Energy Efficiency, Generation, Nuclear, Renewable Energy, Solar, Wind

Is Ontario’s Green Energy Act leading to rising energy costs?

Ontario’s Green Energy Act (GEA) will soon put the province at or near the top of North American electricity costs, with consequences for the province’s economic growth and competitiveness, according to a new report from the Fraser Institute, a Canadian think-tank.

Overall, GEA-related energy cost increases will yield a net loss of investment and employment in Ontario, in pursuit of environmental benefits that could have been obtained at a fraction of the cost, according to the report.

“Already, the GEA has caused major price increases for large energy consumers, and we’re anticipating additional hikes of 40 to 50 percent over the next few years,” said Ross McKitrick, Fraser Institute senior fellow and author of Environmental and Economic Consequences of Ontario’s Green Energy Act.

“The Ontario government defends the GEA by referring to a confidential 2005 cost-benefit analysis on reducing air pollution from power plants. That report did not recommend pursuing wind or solar power, instead it looked at conventional pollution control methods that would have yielded the same environmental benefits as the GEA, but at a tenth of the current cost. If the province sticks to its targets for expanding renewables, the GEA will end up being 70 times costlier than the alternative, with no greater benefits.”

Environmental and Economic Consequences of Ontario’s Green Energy Act analyzes the GEA and its effects on economic competitiveness and environmental improvement in Ontario. The report calculates that the manufacturing and mining sectors will be particularly hard hit by rising energy costs, with returns to investment in manufacturing likely to decline by 29 percent, mining by 13 percent, and forestry by less than one percent.

“Provincial efforts to shield these industries through energy subsidy programs only transfer the costs onto Ontario taxpayers, who are already dealing with skyrocketing residential electricity prices,” McKitrick said.
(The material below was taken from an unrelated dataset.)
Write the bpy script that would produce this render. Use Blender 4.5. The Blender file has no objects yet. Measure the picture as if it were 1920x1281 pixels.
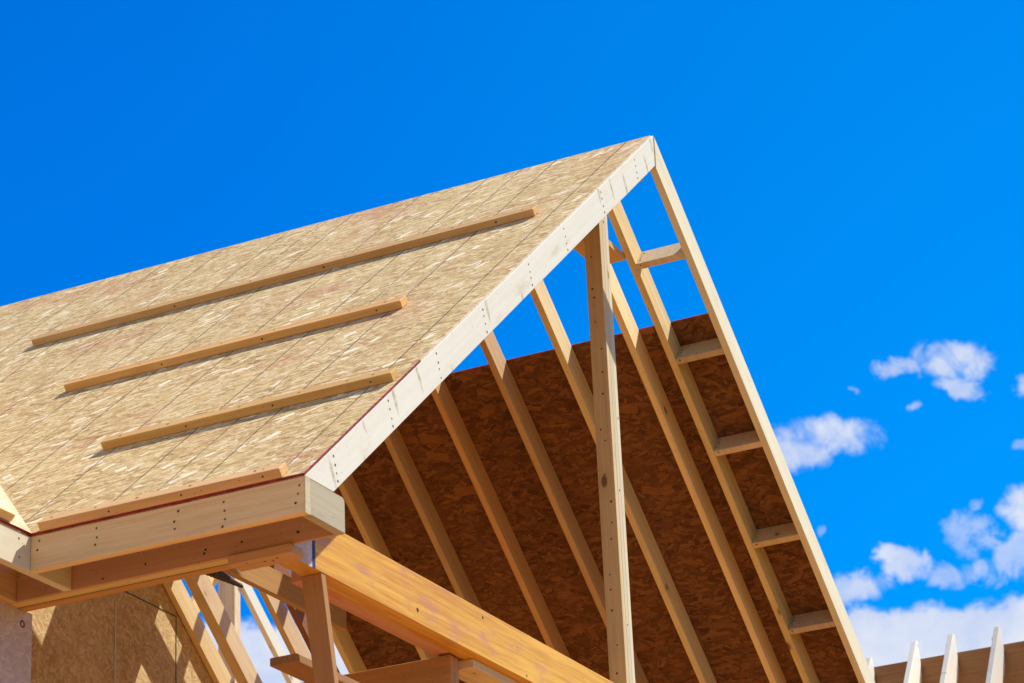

The study shows that the GEA’s focus on wind energy is particularly wasteful: 80 percent of Ontario’s wind power generation occurs when electricity demand is so low that the entire output is surplus and must be dumped on the export market at a substantial loss. The auditor general of Ontario estimates that the province has already lost close to $2 billion on surplus wind power exports, and figures from the electricity grid operator show the ongoing losses are $200 million annually.

The wind grid is also inherently inefficient due to the fluctuating nature of the power source. The report calculates that due to seasonal patterns, 7 MW of wind energy are needed to provide a year-round replacement of 1 MW of conventional power.

“Consequently, the cost of achieving renewable energy targets for the coming years will be much higher than the Ontario government’s current projections,” McKitrick said.

“In fact, air emissions may start going up under the GEA if the growing surplus of wind and solar power necessitates taking one of Ontario’s nuclear power plants offline.”